The Big Easy

On Wednesday 17th May, Michael Eavis CBE officially opened The Mendip School, a special school for 120 pupils aged 4 to 19 located on the Bath and West Showground near Shepton Mallet.

opening

Mendip School is an easy building; easy to build, easy to navigate, easy to use. It is not frivolous. It is functional, practical and works very well. It’s mainly about putting rooms in the right place. The primary school classrooms face south so the sun warms the external teaching space where the children spend so much of their time whereas the secondary school classrooms face north, enjoying daylight without the glare of the sun. The shared practical spaces, the library and hall are right in the middle, easily accessible to all. The big rooms, however, are often easy to locate; it is the myriad of minor rooms, the toilets, stores, offices and group rooms that cause complications. A common problem is the need to place small and large rooms next to each other when they both need a view, without the external wall, or the corridor going in and out all over the place. Mendip School is a very simple shape, yet all the rooms that require a view have one regardless of size. The external walls are straight and short in length compared to the floor area, making it very efficient, minimising heat loss, maintenance, and the cost of those expensive external walls.

eles

Working out where rooms should go is not just about functionality, or efficiency, it is also about creating the right feel, and the right connections with the outside. At Mendip a central courtyard is the heart of the building; a space shared by all. Circulation serving both the primary and secondary pupils open onto this space as does the glazed wall of the library enabling pupils to sit outside with their books enjoying the warmth of the sun and shelter of its walls. The entrance to any building is important. Here, a small entrance plaza provides a gathering space before passing under the canopy into the large glass lobby, and then into the spacious reception with its open counter and comfy seating. From here you can access meeting rooms or even the hall, without entering the working school environment. There is also a café at Mendip where pupils learn to cook and serve the public. This requires an entrance that is immediate, obvious, and inviting, and a fully glazed shopfront overlooking the car park fits the bill.

plan

Mendip School is more than an agglomeration of rooms however, it is also about space and light. All of the teaching spaces have huge skylights, tilted north and fitted with frosted glass flooding the interior with diffuse daylight. A translucent canopy runs the full length of those south facing classrooms cutting glare and avoiding the perennial problem of blinds constantly rolled down. The even gentle light, plain white walls, and wide corridors contribute to a sense of calm and tranquillity, of particular benefit to these pupils.
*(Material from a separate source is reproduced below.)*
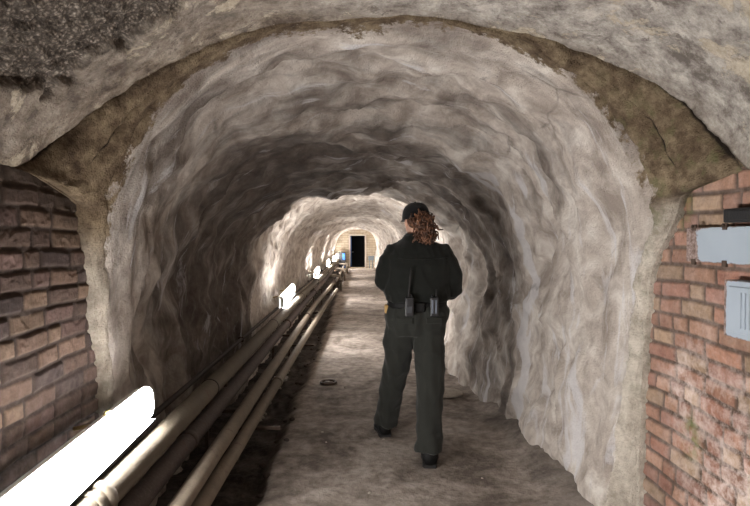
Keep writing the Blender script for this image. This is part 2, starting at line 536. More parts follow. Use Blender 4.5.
# soot: heavier on the left and low stretch, with the walker's shadow painted in
xs_, zs_ = full[..., 0], full[..., 2]
soot_shade0 = .085 * sstep(-.3, -1.0, xs_) * sstep(6.2, 5.2, ysur) + .06 * sstep(1.7, 2.0, zs_) * sstep(3.0, 3.9, ysur) * sstep(7, 5.8, ysur) - .13 * sstep(.7, 1.15, xs_) * sstep(4.6, 3.8, ysur) \
    - .07 * sstep(6.2, 7.2, ysur)
Al2 = np.broadcast_to(AL, ysur.shape)
yy_ = ysur + .10 * np.sin(Al2 * 5) + .07 * np.sin(Al2 * 13 + 1)
right = sstep(.25, -.1, Al2 - PI / 2 + 1.1)
leftm = sstep(PI / 2, PI / 2 + .7, Al2)
start = 4.25 - .50 * leftm - .35 * np.exp(-((Al2 - PI / 2) / .5) ** 2)
soot_shade = .115 * sstep(start - .12, start + .12, yy_) * sstep(6.15 - .75 * right, 5.75 - .75 * right, yy_) \
    + .012 * leftm * sstep(3.0, 3.4, yy_) * sstep(4.4, 3.6, yy_) * sstep(2.0, 1.6, zs_) \
    + .03 * leftm * sstep(6.15, 5.75, yy_) \
    - .105 * right * sstep(start + .1, start - .1, yy_) - .02 * sstep(start, start - .3, yy_) \
    + .085 * np.sin((yy_ - 5.1) * 2.05 + .5 * np.sin(yy_)) * sstep(6.1, 6.6, yy_) - .17 * sstep(5.8 - .75 * right, 6.3 - .75 * right, yy_)  # light and dark bands of the far ribs painted into the colour
lime_a = .26 * np.exp(-((yy_ - 4.08 - .1 * np.sin(Al2 * 3)) / .05) ** 2) * sstep(1.15, .8, Al2) + .03 * right
# individual soot smudges and lime runs on the lining: (arc angle, depth, arc radius, depth radius, amount), metres
def where(px, py):
    dx, dz = (px - 357) / 545, (240 - py) / 545
    for yy in np.arange(2.4, 12, .02):
        x, z = dx * yy - CX, 1.45 + dz * yy - ZC
        a = math.atan2(z, x)
        if math.hypot(x, z) > float(section(np.array(a), np.array(yy))): return a, yy
    return a, yy
def spots(lst):
    out = np.zeros_like(ysur)
    for px, py, ra, rd, am in lst:
        a, yy = where(px, py)
        a = a if a > -PI / 2 else a + 2 * PI
        out += am * np.exp(-((Al2 - a) * 1.2 / ra) ** 2 - ((ysur - yy + .06 * np.sin(Al2 * 9)) / rd) ** 2)
    return out
soot_shade = soot_shade + spots([(165, 290, .28, .09, .16), (172, 340, .12, .06, .10), (228, 95, .15, .12, .09), (200, 120, .25, .10, .08), (446, 98, .05, .10, .14), (376, 110, .2, .05, .10), (355, 150, .3, .10, .09),
    (325, 150, .2, .08, .08), (250, 150, .2, .14, .08), (622, 120, .1, .08, .07), (560, 130, .12, .08, .07), (600, 450, .15, .10, .09), (215, 200, .25, .15, .07), (300, 100, .12, .1, .07), (480, 130, .2, .08, .08), (640, 300, .3, .04, .05)])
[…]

The hall is also an exercise in controlled daylight with translucent windows and rooflights to three sides, and to the north, a fully glazed gable giving clear views of the Mendip sky.

axo

In appearance the building is simple and straightforward. The steep pitched roof to the hall, with its glazed gables, rises high above the shallow pitch roofs to the rest of the school. The oversized perimeter gutter provides a strong eaves line, beneath which the panels of buff brick and big aluminium windows skirt the building. The understated simplicity is almost agricultural in appearance, which is somewhat appropriate to its rural setting.

Mendip School is an easy building. It is not frivolous or wasteful; it is not extravagant or ostentatious. It is a simple functional building that is an attractive and enjoyable place in which to work and learn, and that is not always so easy to achieve.